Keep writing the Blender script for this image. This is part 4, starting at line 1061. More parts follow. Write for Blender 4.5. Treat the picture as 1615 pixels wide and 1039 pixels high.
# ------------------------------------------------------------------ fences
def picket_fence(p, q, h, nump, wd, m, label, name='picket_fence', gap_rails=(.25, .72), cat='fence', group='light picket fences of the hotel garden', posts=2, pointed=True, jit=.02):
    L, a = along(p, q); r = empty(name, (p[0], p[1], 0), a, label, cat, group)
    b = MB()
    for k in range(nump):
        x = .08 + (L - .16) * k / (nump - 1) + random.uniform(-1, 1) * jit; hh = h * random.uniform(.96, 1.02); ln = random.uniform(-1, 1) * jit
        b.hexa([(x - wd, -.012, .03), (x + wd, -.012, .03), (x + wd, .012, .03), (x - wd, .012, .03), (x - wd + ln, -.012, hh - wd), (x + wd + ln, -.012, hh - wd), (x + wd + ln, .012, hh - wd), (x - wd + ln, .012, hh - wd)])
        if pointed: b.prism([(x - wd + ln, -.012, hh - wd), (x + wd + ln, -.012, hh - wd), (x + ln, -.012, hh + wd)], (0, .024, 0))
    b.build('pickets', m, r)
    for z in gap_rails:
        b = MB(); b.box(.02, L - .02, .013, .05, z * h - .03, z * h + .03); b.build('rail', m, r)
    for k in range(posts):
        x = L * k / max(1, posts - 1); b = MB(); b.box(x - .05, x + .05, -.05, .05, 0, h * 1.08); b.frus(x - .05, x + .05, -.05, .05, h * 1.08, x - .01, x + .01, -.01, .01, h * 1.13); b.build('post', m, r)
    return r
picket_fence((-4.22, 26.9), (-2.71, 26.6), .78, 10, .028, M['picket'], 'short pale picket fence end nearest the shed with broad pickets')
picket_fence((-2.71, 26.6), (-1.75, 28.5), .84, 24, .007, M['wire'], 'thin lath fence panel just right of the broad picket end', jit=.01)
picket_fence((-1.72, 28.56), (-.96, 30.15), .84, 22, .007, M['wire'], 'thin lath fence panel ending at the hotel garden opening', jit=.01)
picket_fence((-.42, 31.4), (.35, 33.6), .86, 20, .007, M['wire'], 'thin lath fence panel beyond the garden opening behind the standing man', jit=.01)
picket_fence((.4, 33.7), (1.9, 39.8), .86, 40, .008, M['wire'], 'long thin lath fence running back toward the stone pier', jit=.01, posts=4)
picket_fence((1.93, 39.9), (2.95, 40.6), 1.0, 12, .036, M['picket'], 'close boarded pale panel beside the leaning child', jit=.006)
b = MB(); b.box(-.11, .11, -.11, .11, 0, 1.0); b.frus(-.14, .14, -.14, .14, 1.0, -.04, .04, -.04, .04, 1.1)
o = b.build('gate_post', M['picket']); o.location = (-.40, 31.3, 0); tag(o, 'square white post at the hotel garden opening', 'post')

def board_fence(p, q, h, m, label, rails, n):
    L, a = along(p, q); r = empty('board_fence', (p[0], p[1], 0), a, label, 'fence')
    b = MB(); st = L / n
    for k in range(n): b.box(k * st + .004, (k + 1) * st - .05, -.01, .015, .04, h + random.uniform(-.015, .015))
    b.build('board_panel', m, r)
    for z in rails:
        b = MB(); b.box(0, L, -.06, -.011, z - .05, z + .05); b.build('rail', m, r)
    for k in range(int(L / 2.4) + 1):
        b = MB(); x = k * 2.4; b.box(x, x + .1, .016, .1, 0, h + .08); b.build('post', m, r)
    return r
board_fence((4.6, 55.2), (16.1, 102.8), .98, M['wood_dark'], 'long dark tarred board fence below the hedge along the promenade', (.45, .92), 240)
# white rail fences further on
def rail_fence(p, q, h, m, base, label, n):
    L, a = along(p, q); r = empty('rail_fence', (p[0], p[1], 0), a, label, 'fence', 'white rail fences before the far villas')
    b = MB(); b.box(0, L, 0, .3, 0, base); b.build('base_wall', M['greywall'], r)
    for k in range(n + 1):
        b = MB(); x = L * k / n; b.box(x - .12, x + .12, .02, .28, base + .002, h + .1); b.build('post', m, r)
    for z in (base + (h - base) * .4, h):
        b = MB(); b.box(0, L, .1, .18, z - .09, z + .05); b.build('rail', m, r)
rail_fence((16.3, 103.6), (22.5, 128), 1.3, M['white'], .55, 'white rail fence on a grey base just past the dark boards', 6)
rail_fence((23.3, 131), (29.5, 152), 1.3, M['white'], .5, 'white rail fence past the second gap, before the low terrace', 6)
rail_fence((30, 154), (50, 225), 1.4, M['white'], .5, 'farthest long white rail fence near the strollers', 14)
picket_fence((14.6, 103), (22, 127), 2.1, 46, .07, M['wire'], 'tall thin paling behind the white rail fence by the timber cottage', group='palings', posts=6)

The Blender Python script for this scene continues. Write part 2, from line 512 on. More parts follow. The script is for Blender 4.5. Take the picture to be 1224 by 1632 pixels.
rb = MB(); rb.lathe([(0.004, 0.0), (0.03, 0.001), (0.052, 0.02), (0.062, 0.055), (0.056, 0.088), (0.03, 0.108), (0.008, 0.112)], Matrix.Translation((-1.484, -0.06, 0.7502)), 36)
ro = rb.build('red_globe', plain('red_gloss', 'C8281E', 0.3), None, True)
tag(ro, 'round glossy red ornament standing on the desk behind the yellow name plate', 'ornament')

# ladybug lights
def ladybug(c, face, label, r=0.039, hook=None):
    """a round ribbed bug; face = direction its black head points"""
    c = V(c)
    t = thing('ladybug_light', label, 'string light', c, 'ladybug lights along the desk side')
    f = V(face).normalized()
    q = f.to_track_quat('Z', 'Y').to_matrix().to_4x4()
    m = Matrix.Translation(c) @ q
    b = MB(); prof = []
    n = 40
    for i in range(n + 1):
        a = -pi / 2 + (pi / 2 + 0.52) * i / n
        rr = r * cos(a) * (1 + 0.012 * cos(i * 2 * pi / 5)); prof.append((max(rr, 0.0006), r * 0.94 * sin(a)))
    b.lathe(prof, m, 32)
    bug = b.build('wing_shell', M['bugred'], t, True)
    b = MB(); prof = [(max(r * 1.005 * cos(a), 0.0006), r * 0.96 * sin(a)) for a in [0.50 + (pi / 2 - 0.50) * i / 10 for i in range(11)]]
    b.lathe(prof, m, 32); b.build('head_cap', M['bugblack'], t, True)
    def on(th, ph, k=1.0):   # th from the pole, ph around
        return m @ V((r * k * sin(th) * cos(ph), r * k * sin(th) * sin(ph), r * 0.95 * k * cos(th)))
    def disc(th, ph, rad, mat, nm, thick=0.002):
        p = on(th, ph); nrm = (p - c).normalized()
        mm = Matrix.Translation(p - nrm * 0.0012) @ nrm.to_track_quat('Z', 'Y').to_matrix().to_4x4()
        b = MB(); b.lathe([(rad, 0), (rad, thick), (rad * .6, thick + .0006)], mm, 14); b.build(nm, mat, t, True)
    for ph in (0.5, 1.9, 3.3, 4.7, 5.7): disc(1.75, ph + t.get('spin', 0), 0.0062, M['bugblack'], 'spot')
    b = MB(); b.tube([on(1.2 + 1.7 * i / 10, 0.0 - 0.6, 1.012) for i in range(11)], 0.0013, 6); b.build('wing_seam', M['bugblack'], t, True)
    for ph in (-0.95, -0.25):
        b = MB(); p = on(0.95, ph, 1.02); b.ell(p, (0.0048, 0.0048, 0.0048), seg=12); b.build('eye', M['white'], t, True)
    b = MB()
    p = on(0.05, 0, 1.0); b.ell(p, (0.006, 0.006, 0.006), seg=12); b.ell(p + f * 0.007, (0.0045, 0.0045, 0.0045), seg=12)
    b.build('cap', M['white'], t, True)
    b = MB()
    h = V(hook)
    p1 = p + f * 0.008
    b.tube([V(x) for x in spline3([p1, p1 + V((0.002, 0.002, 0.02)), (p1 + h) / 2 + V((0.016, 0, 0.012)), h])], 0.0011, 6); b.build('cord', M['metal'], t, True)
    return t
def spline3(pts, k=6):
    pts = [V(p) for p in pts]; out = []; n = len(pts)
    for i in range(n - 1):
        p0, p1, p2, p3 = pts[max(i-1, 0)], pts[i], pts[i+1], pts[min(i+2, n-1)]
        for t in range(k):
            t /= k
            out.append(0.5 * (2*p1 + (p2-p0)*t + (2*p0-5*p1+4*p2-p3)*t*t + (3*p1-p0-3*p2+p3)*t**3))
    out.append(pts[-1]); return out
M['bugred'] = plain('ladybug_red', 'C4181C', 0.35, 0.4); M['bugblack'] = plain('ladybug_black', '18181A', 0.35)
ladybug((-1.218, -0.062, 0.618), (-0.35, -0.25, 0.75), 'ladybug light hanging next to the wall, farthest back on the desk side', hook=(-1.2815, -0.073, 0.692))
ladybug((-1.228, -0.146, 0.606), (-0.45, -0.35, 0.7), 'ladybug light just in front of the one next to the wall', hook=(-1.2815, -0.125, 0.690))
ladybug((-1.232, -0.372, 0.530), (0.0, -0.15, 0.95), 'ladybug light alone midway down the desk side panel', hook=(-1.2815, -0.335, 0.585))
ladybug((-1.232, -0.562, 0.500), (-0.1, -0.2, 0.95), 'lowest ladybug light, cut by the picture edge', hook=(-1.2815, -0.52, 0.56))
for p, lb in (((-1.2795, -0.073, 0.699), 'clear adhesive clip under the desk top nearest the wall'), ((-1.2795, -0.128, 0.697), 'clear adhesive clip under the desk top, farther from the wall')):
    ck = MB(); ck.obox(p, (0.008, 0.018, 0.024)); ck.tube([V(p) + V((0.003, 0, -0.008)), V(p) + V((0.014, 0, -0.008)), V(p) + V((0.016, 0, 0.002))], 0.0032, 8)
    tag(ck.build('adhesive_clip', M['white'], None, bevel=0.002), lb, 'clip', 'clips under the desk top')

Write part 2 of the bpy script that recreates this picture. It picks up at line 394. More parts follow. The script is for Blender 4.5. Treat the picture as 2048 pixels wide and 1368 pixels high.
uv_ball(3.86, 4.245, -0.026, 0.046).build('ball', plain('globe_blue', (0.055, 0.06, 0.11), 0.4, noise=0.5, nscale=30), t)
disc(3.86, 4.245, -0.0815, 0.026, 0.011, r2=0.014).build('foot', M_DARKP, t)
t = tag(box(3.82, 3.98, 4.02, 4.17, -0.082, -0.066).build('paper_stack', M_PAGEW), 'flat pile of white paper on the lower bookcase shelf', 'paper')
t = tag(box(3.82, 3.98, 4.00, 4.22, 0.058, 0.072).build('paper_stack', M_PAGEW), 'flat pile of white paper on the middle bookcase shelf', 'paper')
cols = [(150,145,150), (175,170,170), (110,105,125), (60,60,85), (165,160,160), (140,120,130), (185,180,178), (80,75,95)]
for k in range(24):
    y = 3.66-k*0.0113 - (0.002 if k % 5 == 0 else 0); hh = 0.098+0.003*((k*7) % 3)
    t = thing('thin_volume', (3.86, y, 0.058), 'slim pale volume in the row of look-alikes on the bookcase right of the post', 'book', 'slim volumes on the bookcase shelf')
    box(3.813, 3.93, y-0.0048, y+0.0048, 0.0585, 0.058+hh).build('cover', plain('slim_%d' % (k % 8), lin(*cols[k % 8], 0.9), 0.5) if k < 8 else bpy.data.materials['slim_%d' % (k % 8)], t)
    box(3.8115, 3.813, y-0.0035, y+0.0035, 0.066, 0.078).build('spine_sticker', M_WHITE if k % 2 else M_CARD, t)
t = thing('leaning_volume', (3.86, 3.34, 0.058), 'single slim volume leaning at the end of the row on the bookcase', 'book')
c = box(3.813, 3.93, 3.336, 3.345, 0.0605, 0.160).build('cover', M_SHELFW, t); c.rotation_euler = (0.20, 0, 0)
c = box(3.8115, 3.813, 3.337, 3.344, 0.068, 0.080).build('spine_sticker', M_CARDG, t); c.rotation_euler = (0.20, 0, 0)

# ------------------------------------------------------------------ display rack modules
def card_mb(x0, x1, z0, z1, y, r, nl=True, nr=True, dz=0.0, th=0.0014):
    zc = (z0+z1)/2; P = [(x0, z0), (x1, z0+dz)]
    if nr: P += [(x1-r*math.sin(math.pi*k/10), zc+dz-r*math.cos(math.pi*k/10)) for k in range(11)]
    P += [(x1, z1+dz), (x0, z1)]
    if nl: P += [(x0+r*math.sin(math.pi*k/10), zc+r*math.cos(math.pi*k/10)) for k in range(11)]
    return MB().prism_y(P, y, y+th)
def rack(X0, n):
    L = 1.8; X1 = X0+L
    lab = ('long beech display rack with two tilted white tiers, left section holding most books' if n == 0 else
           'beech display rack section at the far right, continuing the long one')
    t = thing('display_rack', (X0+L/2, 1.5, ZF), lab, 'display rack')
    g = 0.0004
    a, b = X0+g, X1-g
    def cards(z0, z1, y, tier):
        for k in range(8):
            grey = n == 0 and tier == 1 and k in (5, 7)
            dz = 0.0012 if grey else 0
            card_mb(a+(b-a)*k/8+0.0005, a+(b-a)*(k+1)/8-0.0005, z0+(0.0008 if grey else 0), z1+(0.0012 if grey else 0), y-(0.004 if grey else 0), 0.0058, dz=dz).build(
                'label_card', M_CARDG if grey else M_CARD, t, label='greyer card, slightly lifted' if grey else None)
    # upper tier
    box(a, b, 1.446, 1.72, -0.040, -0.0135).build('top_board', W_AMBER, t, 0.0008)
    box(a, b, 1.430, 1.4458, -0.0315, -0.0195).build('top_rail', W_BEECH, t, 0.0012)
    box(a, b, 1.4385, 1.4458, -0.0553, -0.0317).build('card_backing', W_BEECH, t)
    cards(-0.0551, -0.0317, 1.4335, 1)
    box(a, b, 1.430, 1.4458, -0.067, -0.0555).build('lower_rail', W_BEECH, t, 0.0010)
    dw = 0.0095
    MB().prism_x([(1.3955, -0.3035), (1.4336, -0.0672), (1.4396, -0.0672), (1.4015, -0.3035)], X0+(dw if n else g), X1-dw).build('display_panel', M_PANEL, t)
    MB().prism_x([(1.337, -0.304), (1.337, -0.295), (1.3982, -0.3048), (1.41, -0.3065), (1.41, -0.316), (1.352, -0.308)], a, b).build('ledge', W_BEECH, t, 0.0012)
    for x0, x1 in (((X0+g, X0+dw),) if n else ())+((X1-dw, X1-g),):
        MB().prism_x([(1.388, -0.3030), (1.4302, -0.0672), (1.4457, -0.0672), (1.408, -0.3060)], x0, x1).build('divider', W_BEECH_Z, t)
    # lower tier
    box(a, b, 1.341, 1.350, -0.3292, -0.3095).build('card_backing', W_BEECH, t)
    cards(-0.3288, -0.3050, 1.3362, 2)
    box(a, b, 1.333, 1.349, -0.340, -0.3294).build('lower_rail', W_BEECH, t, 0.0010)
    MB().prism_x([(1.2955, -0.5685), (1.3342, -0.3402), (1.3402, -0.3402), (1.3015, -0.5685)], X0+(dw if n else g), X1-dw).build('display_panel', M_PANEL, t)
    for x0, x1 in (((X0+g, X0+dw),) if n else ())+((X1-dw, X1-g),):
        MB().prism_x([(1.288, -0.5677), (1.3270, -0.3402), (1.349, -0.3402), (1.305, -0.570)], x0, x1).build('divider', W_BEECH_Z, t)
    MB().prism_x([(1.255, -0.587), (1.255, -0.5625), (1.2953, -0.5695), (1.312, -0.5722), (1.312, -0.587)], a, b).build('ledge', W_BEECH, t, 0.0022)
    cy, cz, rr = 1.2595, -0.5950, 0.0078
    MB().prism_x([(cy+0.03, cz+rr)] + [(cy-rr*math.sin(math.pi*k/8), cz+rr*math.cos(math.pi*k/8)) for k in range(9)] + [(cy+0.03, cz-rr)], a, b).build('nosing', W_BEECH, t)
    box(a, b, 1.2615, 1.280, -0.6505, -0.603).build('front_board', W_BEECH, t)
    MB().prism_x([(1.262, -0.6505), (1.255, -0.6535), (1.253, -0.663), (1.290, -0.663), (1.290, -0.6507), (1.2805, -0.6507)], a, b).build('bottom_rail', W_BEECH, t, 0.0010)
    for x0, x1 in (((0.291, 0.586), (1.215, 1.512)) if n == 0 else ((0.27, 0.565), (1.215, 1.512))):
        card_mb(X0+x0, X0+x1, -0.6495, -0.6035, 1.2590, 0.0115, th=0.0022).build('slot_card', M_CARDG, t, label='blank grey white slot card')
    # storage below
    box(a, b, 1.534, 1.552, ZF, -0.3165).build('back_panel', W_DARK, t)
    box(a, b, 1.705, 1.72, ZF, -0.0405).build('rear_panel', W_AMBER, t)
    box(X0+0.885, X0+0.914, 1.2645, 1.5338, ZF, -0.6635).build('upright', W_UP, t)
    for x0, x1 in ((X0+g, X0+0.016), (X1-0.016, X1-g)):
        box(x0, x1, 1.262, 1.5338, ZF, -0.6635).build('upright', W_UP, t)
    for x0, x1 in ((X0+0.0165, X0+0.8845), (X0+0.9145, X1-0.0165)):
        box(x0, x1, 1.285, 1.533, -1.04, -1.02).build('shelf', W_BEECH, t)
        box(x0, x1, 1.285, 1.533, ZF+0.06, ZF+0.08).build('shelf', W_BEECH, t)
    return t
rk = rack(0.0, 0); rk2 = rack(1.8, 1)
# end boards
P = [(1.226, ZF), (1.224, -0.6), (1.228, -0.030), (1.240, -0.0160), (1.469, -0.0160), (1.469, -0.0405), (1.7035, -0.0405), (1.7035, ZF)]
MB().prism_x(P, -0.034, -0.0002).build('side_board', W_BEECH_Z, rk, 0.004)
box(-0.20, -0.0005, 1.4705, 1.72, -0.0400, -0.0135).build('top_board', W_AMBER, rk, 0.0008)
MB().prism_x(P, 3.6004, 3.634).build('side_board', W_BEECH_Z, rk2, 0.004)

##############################

Of the lines above, retype only those from the line containing "The Blender Python" through the line containing "tag(ro, 'round glossy", including both, exactly.

The Blender Python script for this scene continues. Write part 2, from line 512 on. More parts follow. The script is for Blender 4.5. Take the picture to be 1224 by 1632 pixels.
rb = MB(); rb.lathe([(0.004, 0.0), (0.03, 0.001), (0.052, 0.02), (0.062, 0.055), (0.056, 0.088), (0.03, 0.108), (0.008, 0.112)], Matrix.Translation((-1.484, -0.06, 0.7502)), 36)
ro = rb.build('red_globe', plain('red_gloss', 'C8281E', 0.3), None, True)
tag(ro, 'round glossy red ornament standing on the desk behind the yellow name plate', 'ornament')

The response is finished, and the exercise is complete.